Research
IST faculty and students are committed to exploring new ideas, and advancing the theory and practice of the information profession through research and publication. Listed below are some examples of the diverse areas of research being conducted by IST faculty and students.
The College Awarded Contract for Expert System Development Project
Dr. Lee Scott Ehrhart, an assistant professor at IST, secured the contract. The following describes the project's key objectives and technical approach:
- It will continue work on an expert system--called Design Expert --that will act as an information system design advisor.
- Design Expert will operate on a variety of platforms--Mac, IBM, UNIX--because it features innovative uses of the non-proprietary World-Wide Web (WWW) technologies. Users need only have networking capability to make full use of Design Expert's software, and it's also "less likely to become obsolete 'overnight'," a persistent problem with most current systems.
- Drexel will collaborate with the Rome Laboratory sponsors and two other contractors to develop the 28-month project, which has been funded for $890,000; Drexel's share of the project funding will total $340,000.
- Design Expert builds upon the results of the original DesignPro system developed at Drexel's Center for Multidisciplinary Information Systems Engineering (MISE Center).
- The project will support the collaboration of a team of systems analysts and designers who are often geographically distributed and often use vastly different hardware and software.
- It will present design advice using text and a range of still- and motion-graphic information.
- Rome Laboratory's systems design team will use the accessibility and flexibility of the WWW to create a "virtual" design organization on the Web that may be "visited" by the various designers and other interested parties. Visitors can enter the "lobby" of this virtual organization much the same as a physical one, and get information, leave messages, and even "test-drive" a current demo of the system. The support for fast, easy, inexpensive communication provided through the virtual organization will encourage greater collaboration among all members of the development team.
IST's library and information science faculty and its master's degree program were ranked among the most productive in the nation
A recent study concerning the productivity of U.S. library and information science (LIS) faculty as measured by numbers of journal article publications and citations to journal articles places four of IST's individual faculty solidly in the top 33 scholars in the field. This study was conducted by John M. Budd (School of Library and Information Science, University of Missouri) and Charles A. Seavey (School of Library Science, University of Arizona) and reported in the January 1996 issue of The Library Quarterly.
Asynchronous Learning Networks
The project's key objectives and technical approach are:
- Advance the state-of-the-practice of computer-supported asynchronous cooperative learning; extend our experience with computer-supported learning to the domains of information and software systems design, and to include access to students pursuing cooperative education
- Simulate the industrial design process via the use of teams, the use of CASE tools, and the "sharing" and "conferencing" of information and software systems design
- Develop special procedures for dealing with "fast forwarding" and "rewinding" students to better understand self-paced learning processes
- Modify and deliver courses in a "mainstream" computing and communications environment to enhance prospects for technology transfer; and evaluate the impact of the course delivery process
Funded by the Alfred P. Sloan Foundation.
Assessment of Reference Service in California Public Libraries
Tom Childers is continuing with a multi-year assessment of reference service in California public libraries, viewing reference performance from both customer and staff points of view.
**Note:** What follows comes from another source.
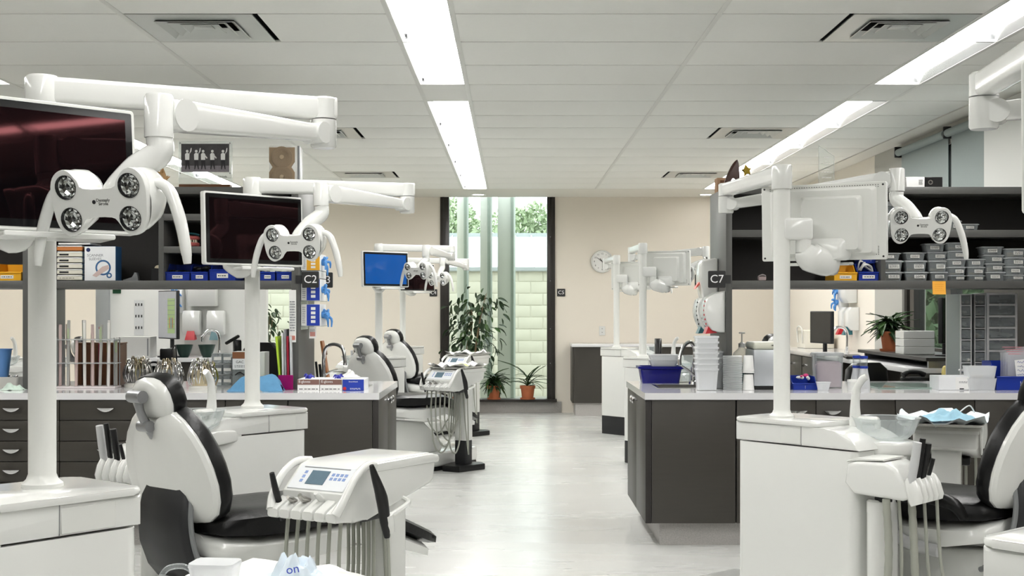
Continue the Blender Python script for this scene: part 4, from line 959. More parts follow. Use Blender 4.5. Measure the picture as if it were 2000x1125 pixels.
# scanner sleeves carton
BLUEC = mat('steel_blue_print', (52, 96, 142), 0.45, var=0.05)
t, w, h = carton('sleeve_box', 165, 226, 481, 548, 7.3, 0.11, mat('white_card', (232, 234, 236), 0.45), 'white and blue box reading SCANNER SLEEVES on the left shelf', 'box', msides=BLUEC, base=SZ)
text('lettering', 'SCANNER\nSLEEVES', 0.021, GREYINK, t, frame((-0.028, -0.0014, h*0.68), *FRONT))
M = frame((0.018, -0.0013, h*0.38), *FRONT)
MB().prism([((0.045 if k < 25 else 0.035)*math.cos(2*math.pi*(k % 25)/24), (0.045 if k < 25 else 0.035)*math.sin(2*math.pi*(k % 25)/24)) for k in list(range(25)) + [49 - q for q in range(25)]], 0, 0.0004, 0, 1, M).obj('printed_ring', BLUEC, t)
MB().prism([(-0.062, -0.045), (-0.04, -0.055), (0.035, -0.006), (0.03, 0.016), (-0.005, 0.006)], 0.0004, 0.0008, 0, 1, M).obj('printed_sleeve', mat('pinkish_print', (206, 184, 178), 0.5), t)
MB().lathe([(0.008, 0), (0.016, 0), (0.016, 0.0008), (0.008, 0.0008)], 18, M=M @ Matrix.Translation((0.035, -0.045, 0)), cap=False).obj('printed_ring_small', BLUEC, t)
MB().lathe([(0.0, 0), (0.012, 0), (0.012, 0.0006), (0.0, 0.0006)], 16, M=frame((-0.068, -0.0013, h*0.895), *FRONT)).obj('logo_mark', mat('navy_print', (24, 40, 92), 0.5), t)
# tape stand and black box
t = thing('tape_stand', onto(254, 7.34, SZ), 0, 'small grey tape stand on the left shelf beside the sleeve box', 'tape stand')
mb = MB(); mb.prism([(-0.045, 0), (0.045, 0), (0.043, 0.02), (0.034, 0.048), (0.02, 0.05), (0.01, 0.018), (-0.045, 0.008)], -0.02, 0.02, 0.004, 2, frame((0, 0.03, 0), *FRONT)); mb.obj('stand', GREYPL, t)
t = thing('tape_dispenser', onto(304, 7.34, SZ), 0, 'black upright holder with a cream roll at the shelf divider', 'dispenser')
MB().prism([(-0.028, 0), (0.028, 0), (0.022, 0.072), (-0.024, 0.076)], -0.05, 0.0, 0.003, 1, frame((0, 0, 0), *FRONT)).obj('holder', BLACKPL, t)
MB().cyl((0.012, 0.008, 0.07), (0.012, 0.03, 0.07), 0.022, n=16).obj('roll', mat('cream_tape', (214, 204, 176), 0.5), t)
# blue bins in the right-hand bay
for i, (x0, x1, lab, h_) in enumerate(((323, 371, 'blue bin of dark parts next to the shelf divider, left shelf', 0.10), (373, 407, 'blue bin heaped with black parts behind the screen edge, left shelf', 0.10), (409, 461, 'tall blue bin left of the pole on the left shelf', 0.13), (508, 538, 'narrow blue bin right of the pole on the left shelf', 0.10), (540, 575, 'blue bin at the right end of the left shelf', 0.10))):
    t, w = bin_box(x0, x1, 545, 7.29, h_, 0.22, BLUEBIN, lab, 'blue storage bins', SZ, 0.42)
    if i < 2: lumps('dark_parts', t, BLACKPL, w*0.8, 0.14, h_*0.45 + 0.02*i, 30, 0.012, i + 4)
    elif i > 2: lumps('white_packets', t, PAPER, w*0.7, 0.12, h_*0.5, 6, 0.014, i + 4)
# teeth model
t = thing('teeth_model', onto(371, 7.36, 1.67), 0, 'plastic jaw model with pink gums and white teeth on the left shelf', 'teeth model')
gum = mat('pink_gum', (206, 108, 104), 0.4); tooth = mat('tooth_white', (228, 218, 196), 0.3)
for zz, nm in ((0.018, 'lower_gum'), (0.055, 'upper_gum')):
    g = MB().tube([(-0.034, 0.05, zz), (-0.03, 0.02, zz), (-0.012, 0.0, zz), (0.012, 0.0, zz), (0.03, 0.02, zz), (0.034, 0.05, zz)], 0.013, 8).obj(nm, gum, t)
    for k in range(10):
        a = R(-20 + k*24.5); dz = 0.012 if zz < 0.03 else -0.012
        MB().box((-0.033*math.cos(a), 0.022 - 0.026*math.sin(a), zz + dz), (0.0075, 0.008, 0.016), 0.002, 1).obj('tooth', tooth, g)
MB().tube([(-0.05, 0.02, 0.075), (-0.02, 0.02, 0.082), (0.02, 0.02, 0.080), (0.05, 0.02, 0.072)], 0.006, 8).obj('teal_hinge', TEAL, t)
MB().prism(rrect(0.075, 0.06, 0.015, 3, 0, 0.03), 0, 0.008, 0.002, 1).obj('base', BLACKPL, t)
# acrylic picture and speaker on top
TZ = 2.012
t = thing('picture_block', onto(399, 7.36, TZ), 0, 'clear acrylic picture of people cheering, on a wooden base atop the left shelf unit', 'picture')
w = wid(100, 7.36)
MB().box((0, 0.03, 0.013), (w, 0.06, 0.026), 0.002, 1).obj('wooden_base', WOODM, t)
MB().box((0, 0.03, 0.155), (w*1.04, 0.012, 0.25), 0.001, 1).obj('acrylic_block', CLEAR, t)
ph = MB().box((0, 0.0228, 0.182), (w*0.94, 0.001, 0.165)).obj('photo_print', mat('photo_dark_grey', (70, 68, 70), 0.5, var=0.3, scale=60), t)
MB().box((0, 0.0220, 0.118), (w*0.94, 0.001, 0.037)).obj('photo_ground', mat('photo_mid_grey', (128, 122, 128), 0.5, var=0.3, scale=90), ph)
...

Key variables cover:
- features of the question;
- nature of the response;
- the interaction of user and staff member;
- the reference service environment; and
- success of the reference response.
By the end of 1997, about 80,000 survey forms from nearly 500 library sites will have been processed. A report on two years of the project is scheduled for fall, 1997. The findings will likely be presented at the November 1997 California Library Association (CLA) conference.
Dr. Childers has also conducted two small studies of how California public library customers use reference collections in Vietnamese, Hispanic, and Anglo communities. All studies focus on the individual's knowledge of reference resources; types of materials used; motivation for the question; the level of help received from others; utility and completeness of what was found; and the value that a professional librarian would have added to the search.
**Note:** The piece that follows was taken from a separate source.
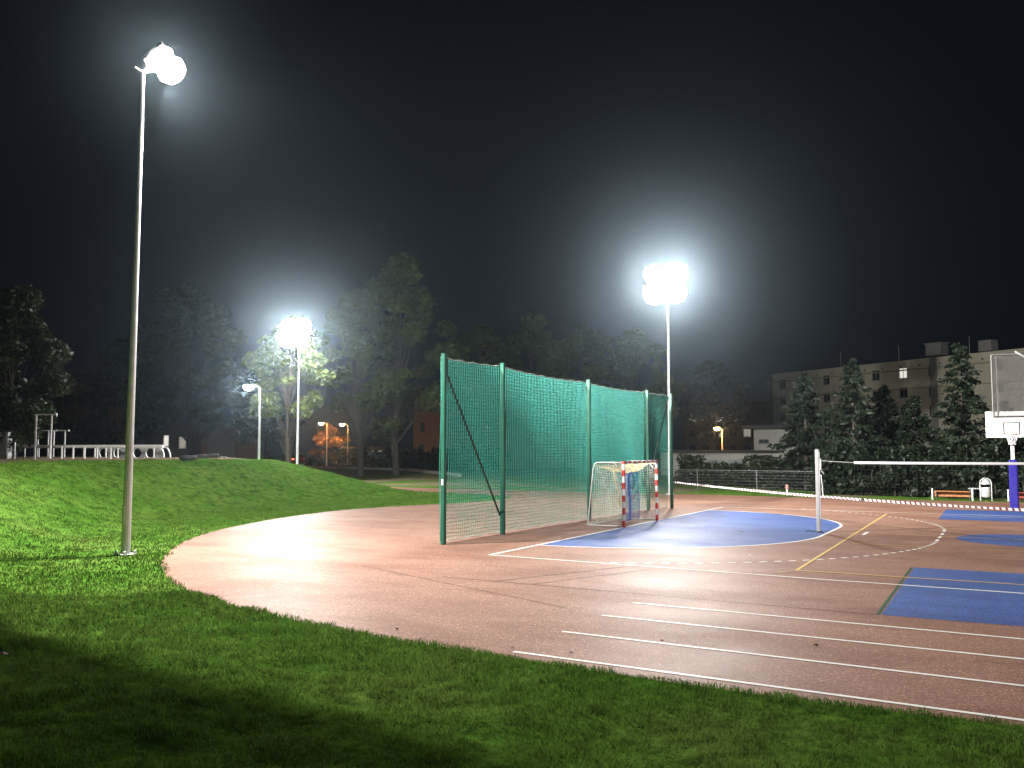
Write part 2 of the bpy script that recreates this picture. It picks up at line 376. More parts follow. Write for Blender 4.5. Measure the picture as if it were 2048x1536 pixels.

For more information about the California public libraries projects, please call Dr. Tom Childers at 215-895-2479, or e-mail childeta@dunx1.ocs.drexel.edu.
Brief Tests for Library Collection Evaluation
Published in October 1995:
White, Howard D. Brief Tests of Collection Strength; a Methodology for All Types of Libraries. Westport, CT: Greenwood Press, 1995. ISBN: 0-313-29753-3
"Brief tests almost always yield results that librarians can use. The scores are informative in assessing collections of any size, in any subject, in any type of library." --the author
MISE Center
The Center for Multidisciplinary Information Systems Engineering (MISE) is a Pennsylvania-supported Center for Excellence concerned primarily with the procedures for defining an application before actual implementation begins. MISE is driven by a systems engineering approach toward building and maintaining software-intensive information systems. It emphasizes the specification, methods, and tools for business process re-engineering, specification of user requirements and the satisfaction of those requirements as validated by testing and evaluation, the design and testing of user-computer interfaces, and research and applications in software engineering. The center receives support from government and industry, and students at all levels are involved in its work.